似たような意味として使われる「天寿を全うする」という言葉も、同様に遺族以外の使用は慎むべきでしょう。

長生きされたことを称えるのであれば、単純に「長生きされましたね」と声をかけ、「お悔やみ申し上げます」などのお悔やみ言葉を添えるとよいでしょう。

大往生の使い方と例文

「大往生」は遺族が使う言葉ですが、具体的にどうように使うのか、例文を交えて解説します。

基本的に大往生は「大往生を遂げた」「大往生を迎えた」などの言い回しで使われます。身内の訃報を外部に伝える場合や、お悔やみの言葉をかけられたときの返しとして使われるケースが多いです。

  • 祖母は107歳で苦しむことなく安らかに眠りに就き、大往生を迎えました。
  • 祖父は大きな病気や怪我もなく大往生を遂げ、今は天国で穏やかな日々を楽しんでいるでしょう。
  • 父は大往生でしたので、満足していると思います。
  • 使命を果たせなければ、大往生することはできないと思っている。
  • まだやりたいことが残っているうちは、大往生を迎えられない。

大往生を誰もが迎えられる人生100年時代でも死の悲しみは変わらない

人生100年時代、これから多くの人が「大往生」だと言われる時代を迎えるでしょう。

例え亡くなった本人が「自分は大往生だった」と思ったとしても、大切な身内が亡くなった悲しみは変わりません。病気や事故などで亡くなったわけではなくても、死因に限らず悲しい気持ちは同じです。

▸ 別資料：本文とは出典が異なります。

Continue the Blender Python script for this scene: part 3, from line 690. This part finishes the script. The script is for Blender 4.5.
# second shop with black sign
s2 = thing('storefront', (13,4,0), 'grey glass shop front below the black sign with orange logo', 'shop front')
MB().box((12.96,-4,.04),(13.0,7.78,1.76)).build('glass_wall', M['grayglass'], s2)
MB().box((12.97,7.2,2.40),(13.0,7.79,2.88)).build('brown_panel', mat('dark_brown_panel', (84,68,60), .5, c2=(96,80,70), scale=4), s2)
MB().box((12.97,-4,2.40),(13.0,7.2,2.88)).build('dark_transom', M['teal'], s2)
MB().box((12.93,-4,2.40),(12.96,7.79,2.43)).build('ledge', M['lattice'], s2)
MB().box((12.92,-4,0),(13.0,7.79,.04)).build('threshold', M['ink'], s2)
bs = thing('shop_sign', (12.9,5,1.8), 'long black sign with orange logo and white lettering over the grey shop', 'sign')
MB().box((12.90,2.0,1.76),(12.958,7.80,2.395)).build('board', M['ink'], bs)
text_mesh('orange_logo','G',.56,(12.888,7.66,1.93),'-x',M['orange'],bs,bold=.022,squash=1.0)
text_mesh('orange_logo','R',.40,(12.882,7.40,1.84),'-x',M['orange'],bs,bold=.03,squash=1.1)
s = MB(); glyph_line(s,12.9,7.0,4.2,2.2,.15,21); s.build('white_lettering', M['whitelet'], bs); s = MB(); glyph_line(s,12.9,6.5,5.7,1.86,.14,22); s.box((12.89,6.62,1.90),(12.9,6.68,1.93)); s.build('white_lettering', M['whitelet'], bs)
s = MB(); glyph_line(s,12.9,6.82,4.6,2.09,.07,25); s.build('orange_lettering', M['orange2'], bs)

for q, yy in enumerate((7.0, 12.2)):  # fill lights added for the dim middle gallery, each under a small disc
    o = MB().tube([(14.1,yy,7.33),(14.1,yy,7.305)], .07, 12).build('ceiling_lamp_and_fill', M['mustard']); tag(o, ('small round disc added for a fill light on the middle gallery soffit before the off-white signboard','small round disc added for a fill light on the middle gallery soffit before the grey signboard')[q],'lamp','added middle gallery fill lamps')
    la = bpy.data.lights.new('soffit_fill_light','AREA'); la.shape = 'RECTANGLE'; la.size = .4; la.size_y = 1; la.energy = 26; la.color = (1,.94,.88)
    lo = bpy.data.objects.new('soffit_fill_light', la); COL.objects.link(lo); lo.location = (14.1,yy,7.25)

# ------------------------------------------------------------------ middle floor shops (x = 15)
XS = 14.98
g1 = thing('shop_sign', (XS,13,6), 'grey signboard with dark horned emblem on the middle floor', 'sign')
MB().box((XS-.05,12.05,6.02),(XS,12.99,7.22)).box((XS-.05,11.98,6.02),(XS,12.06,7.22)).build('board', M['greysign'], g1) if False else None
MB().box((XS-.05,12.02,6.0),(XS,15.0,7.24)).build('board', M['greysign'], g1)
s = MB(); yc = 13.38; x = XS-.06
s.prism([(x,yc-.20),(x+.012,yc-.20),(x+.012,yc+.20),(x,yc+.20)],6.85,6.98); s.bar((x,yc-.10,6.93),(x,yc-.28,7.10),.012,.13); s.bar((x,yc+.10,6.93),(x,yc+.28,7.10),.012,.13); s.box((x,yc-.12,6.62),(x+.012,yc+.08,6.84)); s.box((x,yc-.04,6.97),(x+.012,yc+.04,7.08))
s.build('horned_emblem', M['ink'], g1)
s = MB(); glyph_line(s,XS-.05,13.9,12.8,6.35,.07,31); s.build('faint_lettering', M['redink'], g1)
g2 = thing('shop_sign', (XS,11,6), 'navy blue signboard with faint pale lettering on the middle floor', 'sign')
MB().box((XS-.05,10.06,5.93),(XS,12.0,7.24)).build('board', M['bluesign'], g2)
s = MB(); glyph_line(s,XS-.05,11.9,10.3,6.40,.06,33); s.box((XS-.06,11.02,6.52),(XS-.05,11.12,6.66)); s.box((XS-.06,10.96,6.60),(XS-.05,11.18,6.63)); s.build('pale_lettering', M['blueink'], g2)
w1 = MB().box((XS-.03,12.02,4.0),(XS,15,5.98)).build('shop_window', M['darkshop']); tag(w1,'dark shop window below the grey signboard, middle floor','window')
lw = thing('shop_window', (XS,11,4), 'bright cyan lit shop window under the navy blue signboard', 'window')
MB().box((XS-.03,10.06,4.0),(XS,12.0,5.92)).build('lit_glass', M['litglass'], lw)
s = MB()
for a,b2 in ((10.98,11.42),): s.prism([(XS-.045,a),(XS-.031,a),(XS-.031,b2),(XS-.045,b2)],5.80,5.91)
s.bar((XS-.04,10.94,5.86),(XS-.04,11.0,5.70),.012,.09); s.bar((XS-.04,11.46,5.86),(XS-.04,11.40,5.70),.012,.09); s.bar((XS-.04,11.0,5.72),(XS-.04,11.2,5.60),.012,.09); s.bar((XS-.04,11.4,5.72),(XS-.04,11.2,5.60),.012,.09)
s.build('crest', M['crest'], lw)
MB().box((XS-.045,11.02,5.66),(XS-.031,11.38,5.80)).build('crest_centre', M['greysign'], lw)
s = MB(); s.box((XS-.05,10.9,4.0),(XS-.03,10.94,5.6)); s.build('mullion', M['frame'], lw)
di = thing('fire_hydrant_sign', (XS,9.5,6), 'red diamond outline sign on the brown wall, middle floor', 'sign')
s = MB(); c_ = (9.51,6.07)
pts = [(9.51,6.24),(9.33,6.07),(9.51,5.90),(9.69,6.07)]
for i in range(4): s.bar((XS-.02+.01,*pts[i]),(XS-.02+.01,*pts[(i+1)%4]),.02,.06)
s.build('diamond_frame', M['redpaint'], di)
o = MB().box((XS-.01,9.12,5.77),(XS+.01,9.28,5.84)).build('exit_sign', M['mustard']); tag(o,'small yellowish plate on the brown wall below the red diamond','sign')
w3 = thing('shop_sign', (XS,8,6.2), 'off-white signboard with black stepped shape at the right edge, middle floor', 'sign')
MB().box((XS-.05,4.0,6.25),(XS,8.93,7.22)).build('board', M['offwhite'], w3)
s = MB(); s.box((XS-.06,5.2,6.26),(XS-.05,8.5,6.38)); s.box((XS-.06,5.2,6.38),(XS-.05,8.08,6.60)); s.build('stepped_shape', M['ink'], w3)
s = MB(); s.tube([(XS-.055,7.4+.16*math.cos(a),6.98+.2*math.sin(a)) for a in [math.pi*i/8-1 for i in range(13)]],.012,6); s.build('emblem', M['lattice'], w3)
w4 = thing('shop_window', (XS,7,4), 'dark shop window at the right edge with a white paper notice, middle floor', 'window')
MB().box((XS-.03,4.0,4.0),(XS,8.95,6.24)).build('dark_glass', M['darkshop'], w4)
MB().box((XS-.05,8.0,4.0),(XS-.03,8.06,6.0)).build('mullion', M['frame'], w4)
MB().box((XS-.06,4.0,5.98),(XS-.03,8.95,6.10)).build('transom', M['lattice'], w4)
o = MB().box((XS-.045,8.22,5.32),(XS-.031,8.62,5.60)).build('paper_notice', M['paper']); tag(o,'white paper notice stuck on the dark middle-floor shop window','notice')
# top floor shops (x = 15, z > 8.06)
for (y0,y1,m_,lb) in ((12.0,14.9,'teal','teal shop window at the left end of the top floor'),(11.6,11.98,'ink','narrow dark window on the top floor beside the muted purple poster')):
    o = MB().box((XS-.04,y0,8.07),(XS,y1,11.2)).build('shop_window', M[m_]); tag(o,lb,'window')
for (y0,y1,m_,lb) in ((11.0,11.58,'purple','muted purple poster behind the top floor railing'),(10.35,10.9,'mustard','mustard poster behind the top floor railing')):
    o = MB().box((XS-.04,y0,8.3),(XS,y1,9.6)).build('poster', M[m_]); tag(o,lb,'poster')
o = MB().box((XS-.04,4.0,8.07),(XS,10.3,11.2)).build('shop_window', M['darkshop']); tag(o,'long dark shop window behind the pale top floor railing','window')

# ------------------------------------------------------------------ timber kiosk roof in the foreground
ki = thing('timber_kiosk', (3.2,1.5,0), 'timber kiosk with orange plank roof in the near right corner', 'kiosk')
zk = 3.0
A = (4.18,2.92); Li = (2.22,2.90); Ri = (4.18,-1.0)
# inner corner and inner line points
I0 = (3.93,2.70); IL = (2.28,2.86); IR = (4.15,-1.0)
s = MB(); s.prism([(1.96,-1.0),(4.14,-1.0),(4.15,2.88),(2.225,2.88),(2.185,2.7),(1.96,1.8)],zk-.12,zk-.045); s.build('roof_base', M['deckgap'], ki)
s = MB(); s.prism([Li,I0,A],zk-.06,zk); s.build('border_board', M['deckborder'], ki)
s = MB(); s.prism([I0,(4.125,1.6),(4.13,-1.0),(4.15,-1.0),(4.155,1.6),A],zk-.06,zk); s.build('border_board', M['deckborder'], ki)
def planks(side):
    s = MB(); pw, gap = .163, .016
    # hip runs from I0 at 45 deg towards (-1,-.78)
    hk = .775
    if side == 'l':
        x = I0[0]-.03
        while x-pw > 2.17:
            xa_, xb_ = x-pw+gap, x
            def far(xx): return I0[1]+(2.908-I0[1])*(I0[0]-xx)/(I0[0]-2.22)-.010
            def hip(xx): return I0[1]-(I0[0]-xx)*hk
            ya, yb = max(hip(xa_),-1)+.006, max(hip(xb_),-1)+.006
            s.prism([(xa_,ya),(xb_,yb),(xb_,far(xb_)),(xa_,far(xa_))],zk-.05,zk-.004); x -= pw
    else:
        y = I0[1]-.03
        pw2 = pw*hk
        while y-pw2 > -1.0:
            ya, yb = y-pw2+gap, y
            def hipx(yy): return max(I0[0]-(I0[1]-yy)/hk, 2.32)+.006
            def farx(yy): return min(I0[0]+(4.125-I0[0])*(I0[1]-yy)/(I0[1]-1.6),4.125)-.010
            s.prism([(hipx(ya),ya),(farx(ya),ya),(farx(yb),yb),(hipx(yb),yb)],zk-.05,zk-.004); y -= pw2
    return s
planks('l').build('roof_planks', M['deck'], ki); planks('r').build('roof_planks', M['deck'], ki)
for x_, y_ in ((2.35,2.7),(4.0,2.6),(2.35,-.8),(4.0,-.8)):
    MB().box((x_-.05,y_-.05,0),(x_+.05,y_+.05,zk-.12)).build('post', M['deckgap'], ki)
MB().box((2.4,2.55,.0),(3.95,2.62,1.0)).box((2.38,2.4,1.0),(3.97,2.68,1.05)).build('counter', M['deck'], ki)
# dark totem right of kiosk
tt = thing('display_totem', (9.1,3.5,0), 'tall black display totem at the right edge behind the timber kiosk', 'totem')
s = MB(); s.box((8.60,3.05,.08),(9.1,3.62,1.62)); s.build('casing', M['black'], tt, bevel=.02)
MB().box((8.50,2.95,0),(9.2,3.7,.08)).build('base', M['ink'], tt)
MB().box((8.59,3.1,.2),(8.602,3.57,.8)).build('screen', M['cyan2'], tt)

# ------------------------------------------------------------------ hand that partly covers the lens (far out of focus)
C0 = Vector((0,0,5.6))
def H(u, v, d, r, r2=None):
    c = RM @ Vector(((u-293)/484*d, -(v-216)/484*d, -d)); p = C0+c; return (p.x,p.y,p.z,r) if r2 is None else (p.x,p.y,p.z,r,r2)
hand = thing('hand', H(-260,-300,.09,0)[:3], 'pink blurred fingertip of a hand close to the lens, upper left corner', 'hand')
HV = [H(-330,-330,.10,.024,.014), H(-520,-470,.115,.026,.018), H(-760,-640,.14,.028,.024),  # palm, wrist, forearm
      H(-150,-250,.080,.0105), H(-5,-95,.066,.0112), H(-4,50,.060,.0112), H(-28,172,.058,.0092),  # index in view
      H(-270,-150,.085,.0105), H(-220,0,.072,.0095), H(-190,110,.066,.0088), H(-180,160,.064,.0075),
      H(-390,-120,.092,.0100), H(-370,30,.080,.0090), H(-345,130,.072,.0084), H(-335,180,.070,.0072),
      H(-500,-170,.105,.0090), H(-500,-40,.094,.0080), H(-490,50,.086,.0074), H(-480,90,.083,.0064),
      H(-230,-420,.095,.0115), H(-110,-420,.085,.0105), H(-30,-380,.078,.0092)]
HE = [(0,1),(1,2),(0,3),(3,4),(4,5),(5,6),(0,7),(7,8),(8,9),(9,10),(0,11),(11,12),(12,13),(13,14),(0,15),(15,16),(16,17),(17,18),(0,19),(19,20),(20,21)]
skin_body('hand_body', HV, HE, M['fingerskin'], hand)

もちろん、大往生自体に悪い意味はなく、いい意味でお悔やみの言葉として使われる方が多いです。大往生をお悔やみの言葉として使う方に悪意は全くないので、遺族が敏感に反応して傷つく必要はありません。

しかし、激しく感情が揺れ動き、深い悲しみで傷心している遺族の中には、大往生を言われるだけで傷ついてしまう方もいます。

葬儀の場とは、遺族の気持ちを考え、配慮を最優先にするべき場なので、捉え方が人それぞれで代わってしまう「大往生」は、遺族以外の人が使うのは慎むべきでしょう。